** START OF Input **

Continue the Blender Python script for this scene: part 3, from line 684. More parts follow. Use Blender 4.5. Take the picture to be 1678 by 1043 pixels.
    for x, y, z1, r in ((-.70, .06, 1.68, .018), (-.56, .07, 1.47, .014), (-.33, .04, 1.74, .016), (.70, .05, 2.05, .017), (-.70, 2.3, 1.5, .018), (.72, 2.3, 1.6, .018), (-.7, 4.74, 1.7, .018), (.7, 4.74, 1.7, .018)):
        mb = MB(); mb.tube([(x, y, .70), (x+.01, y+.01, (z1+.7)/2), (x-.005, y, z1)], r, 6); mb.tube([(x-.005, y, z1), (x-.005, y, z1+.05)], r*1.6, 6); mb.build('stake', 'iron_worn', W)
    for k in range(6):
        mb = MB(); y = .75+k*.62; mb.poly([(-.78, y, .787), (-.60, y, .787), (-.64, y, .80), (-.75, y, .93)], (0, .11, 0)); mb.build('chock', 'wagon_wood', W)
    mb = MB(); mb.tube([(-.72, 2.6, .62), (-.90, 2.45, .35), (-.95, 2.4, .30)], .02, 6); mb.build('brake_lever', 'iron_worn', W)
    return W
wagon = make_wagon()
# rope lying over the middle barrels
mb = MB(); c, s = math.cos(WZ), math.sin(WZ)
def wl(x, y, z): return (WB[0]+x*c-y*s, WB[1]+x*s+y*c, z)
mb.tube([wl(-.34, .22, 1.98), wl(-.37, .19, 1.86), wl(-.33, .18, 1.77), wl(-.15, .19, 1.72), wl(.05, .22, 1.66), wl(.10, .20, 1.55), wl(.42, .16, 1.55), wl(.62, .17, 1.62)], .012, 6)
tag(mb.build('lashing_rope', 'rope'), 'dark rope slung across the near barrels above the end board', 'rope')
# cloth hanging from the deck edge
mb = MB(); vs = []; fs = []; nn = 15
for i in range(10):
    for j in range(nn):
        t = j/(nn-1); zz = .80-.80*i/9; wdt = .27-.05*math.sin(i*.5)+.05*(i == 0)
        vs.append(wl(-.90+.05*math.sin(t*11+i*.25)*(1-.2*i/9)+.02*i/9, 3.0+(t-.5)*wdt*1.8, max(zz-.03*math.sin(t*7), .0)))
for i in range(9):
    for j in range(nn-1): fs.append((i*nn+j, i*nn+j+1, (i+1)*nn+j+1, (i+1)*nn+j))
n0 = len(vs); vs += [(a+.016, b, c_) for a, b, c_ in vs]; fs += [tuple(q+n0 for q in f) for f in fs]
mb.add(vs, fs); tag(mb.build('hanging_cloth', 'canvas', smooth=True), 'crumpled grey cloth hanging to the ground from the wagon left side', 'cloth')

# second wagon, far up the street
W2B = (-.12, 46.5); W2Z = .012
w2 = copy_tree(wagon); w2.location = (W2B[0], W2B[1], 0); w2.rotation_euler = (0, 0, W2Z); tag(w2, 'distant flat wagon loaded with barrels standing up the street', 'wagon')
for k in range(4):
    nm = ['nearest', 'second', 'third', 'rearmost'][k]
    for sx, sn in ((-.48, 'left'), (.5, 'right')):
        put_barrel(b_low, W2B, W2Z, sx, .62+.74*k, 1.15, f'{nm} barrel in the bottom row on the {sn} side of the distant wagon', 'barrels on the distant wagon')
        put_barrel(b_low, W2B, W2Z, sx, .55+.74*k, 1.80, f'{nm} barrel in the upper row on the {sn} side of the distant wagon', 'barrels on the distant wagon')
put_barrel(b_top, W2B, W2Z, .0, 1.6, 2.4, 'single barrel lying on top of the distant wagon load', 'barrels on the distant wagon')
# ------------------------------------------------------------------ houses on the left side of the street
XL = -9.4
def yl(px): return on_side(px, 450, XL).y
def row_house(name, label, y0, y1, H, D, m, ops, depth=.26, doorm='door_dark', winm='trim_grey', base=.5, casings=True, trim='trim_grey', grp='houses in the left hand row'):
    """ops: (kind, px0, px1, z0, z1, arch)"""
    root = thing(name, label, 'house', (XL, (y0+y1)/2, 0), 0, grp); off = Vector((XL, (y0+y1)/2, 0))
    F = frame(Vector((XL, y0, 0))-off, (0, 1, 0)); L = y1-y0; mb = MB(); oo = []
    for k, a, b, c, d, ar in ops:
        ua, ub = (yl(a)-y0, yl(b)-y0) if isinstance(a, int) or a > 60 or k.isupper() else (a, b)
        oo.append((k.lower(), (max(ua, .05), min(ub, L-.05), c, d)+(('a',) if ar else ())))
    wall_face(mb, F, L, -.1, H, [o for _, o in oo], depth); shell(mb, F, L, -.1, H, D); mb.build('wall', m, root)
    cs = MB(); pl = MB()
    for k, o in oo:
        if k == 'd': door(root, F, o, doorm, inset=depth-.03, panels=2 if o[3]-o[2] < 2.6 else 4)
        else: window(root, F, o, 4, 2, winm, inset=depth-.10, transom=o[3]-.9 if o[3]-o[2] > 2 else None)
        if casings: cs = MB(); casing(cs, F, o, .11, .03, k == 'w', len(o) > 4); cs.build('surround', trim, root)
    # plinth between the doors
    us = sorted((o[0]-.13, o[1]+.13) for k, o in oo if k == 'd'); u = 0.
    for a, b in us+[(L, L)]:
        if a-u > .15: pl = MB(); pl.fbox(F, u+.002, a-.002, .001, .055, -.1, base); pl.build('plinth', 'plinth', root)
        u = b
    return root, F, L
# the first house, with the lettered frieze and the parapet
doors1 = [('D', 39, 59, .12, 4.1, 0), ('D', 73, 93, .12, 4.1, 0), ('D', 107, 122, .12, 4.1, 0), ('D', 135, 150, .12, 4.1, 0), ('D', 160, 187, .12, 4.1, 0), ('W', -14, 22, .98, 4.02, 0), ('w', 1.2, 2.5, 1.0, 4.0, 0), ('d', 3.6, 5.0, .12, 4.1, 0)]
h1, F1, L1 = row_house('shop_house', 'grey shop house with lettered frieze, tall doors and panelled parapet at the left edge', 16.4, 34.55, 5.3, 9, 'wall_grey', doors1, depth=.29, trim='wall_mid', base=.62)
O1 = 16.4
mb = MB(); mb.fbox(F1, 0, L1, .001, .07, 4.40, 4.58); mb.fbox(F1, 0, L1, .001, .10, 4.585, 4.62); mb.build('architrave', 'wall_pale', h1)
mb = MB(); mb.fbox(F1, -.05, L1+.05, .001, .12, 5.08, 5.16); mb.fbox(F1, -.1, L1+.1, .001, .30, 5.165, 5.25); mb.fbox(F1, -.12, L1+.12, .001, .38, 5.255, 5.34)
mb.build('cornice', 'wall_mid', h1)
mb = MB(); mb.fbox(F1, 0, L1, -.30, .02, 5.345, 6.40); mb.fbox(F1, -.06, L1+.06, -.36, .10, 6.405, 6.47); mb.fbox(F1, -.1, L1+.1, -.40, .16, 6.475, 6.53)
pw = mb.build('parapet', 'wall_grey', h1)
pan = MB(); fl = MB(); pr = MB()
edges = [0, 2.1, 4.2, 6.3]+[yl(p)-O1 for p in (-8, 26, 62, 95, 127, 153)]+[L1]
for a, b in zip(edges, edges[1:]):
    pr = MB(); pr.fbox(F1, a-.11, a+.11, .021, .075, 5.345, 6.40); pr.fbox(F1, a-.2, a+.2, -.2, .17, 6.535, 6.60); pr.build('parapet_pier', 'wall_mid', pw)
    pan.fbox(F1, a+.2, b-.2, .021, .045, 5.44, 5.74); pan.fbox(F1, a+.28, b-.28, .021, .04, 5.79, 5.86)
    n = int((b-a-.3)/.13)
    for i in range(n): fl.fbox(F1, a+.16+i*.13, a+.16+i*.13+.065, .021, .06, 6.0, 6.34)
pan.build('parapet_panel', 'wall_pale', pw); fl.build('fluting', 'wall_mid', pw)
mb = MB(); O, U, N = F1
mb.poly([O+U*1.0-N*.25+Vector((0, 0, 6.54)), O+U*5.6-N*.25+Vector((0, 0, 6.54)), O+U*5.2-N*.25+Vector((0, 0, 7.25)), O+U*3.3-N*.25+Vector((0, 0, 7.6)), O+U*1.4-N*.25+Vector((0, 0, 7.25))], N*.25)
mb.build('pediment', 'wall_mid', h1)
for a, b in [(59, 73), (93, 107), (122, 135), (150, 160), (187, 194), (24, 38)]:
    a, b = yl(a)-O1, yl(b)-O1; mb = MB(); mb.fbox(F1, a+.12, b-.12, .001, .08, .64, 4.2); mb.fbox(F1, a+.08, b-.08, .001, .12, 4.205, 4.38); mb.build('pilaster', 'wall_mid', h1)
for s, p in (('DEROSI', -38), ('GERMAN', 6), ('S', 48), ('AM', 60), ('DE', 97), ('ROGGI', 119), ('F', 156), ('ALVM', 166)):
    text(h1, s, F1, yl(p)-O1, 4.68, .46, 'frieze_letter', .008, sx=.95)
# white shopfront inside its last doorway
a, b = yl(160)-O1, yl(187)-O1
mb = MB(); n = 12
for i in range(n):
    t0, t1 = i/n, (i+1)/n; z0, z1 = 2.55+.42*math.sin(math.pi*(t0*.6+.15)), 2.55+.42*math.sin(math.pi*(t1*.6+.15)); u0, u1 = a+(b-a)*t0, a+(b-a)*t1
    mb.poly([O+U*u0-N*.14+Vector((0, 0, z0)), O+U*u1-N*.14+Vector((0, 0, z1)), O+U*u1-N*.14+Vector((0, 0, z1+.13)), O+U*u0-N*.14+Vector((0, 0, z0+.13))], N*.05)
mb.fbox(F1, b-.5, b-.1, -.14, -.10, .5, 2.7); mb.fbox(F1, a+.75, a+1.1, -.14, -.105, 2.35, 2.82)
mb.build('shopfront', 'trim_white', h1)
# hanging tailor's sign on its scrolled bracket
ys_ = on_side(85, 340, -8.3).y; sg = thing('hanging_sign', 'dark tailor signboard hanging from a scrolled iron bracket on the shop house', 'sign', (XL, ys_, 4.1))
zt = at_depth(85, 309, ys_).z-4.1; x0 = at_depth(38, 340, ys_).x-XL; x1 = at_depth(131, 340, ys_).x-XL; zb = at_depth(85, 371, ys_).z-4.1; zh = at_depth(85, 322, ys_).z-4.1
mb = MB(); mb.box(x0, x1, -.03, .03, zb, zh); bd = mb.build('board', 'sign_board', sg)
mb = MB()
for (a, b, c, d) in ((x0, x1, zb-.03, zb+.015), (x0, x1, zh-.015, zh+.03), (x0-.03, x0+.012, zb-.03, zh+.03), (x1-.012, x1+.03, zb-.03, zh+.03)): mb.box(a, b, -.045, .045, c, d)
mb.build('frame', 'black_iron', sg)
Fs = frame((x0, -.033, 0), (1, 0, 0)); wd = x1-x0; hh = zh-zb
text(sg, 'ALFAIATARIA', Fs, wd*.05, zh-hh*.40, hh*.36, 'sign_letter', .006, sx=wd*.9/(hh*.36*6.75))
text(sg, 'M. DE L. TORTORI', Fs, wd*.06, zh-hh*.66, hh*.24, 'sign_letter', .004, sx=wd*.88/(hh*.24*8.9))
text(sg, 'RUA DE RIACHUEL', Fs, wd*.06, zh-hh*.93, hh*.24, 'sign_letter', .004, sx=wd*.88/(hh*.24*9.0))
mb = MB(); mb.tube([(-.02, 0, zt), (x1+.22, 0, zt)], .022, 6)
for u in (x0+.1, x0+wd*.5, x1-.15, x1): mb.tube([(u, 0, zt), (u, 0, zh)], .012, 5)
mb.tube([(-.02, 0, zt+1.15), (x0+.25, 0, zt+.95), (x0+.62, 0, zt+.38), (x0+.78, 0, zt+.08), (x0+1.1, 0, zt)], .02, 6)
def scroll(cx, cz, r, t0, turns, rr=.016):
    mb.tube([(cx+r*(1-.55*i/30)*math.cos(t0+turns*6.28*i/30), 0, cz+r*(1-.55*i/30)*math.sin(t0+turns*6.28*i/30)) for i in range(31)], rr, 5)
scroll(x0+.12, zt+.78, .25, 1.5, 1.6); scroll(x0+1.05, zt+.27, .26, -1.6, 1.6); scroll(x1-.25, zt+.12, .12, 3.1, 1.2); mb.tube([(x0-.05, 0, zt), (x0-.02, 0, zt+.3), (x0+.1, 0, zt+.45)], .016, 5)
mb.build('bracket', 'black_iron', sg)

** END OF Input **
** START OF Input **

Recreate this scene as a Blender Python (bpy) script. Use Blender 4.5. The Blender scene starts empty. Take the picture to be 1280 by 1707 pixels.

** END OF Input **

Give again, word for word, the lines starting at the line that has "Continue the Blender" and ending at the line that has "left side', 'cloth')", with both of those lines included and nothing else.

[Answer to this exercise]
Continue the Blender Python script for this scene: part 3, from line 684. More parts follow. Use Blender 4.5. Take the picture to be 1678 by 1043 pixels.
    for x, y, z1, r in ((-.70, .06, 1.68, .018), (-.56, .07, 1.47, .014), (-.33, .04, 1.74, .016), (.70, .05, 2.05, .017), (-.70, 2.3, 1.5, .018), (.72, 2.3, 1.6, .018), (-.7, 4.74, 1.7, .018), (.7, 4.74, 1.7, .018)):
        mb = MB(); mb.tube([(x, y, .70), (x+.01, y+.01, (z1+.7)/2), (x-.005, y, z1)], r, 6); mb.tube([(x-.005, y, z1), (x-.005, y, z1+.05)], r*1.6, 6); mb.build('stake', 'iron_worn', W)
    for k in range(6):
        mb = MB(); y = .75+k*.62; mb.poly([(-.78, y, .787), (-.60, y, .787), (-.64, y, .80), (-.75, y, .93)], (0, .11, 0)); mb.build('chock', 'wagon_wood', W)
    mb = MB(); mb.tube([(-.72, 2.6, .62), (-.90, 2.45, .35), (-.95, 2.4, .30)], .02, 6); mb.build('brake_lever', 'iron_worn', W)
    return W
wagon = make_wagon()
# rope lying over the middle barrels
mb = MB(); c, s = math.cos(WZ), math.sin(WZ)
def wl(x, y, z): return (WB[0]+x*c-y*s, WB[1]+x*s+y*c, z)
mb.tube([wl(-.34, .22, 1.98), wl(-.37, .19, 1.86), wl(-.33, .18, 1.77), wl(-.15, .19, 1.72), wl(.05, .22, 1.66), wl(.10, .20, 1.55), wl(.42, .16, 1.55), wl(.62, .17, 1.62)], .012, 6)
tag(mb.build('lashing_rope', 'rope'), 'dark rope slung across the near barrels above the end board', 'rope')
# cloth hanging from the deck edge
mb = MB(); vs = []; fs = []; nn = 15
for i in range(10):
    for j in range(nn):
        t = j/(nn-1); zz = .80-.80*i/9; wdt = .27-.05*math.sin(i*.5)+.05*(i == 0)
        vs.append(wl(-.90+.05*math.sin(t*11+i*.25)*(1-.2*i/9)+.02*i/9, 3.0+(t-.5)*wdt*1.8, max(zz-.03*math.sin(t*7), .0)))
for i in range(9):
    for j in range(nn-1): fs.append((i*nn+j, i*nn+j+1, (i+1)*nn+j+1, (i+1)*nn+j))
n0 = len(vs); vs += [(a+.016, b, c_) for a, b, c_ in vs]; fs += [tuple(q+n0 for q in f) for f in fs]
mb.add(vs, fs); tag(mb.build('hanging_cloth', 'canvas', smooth=True), 'crumpled grey cloth hanging to the ground from the wagon left side', 'cloth')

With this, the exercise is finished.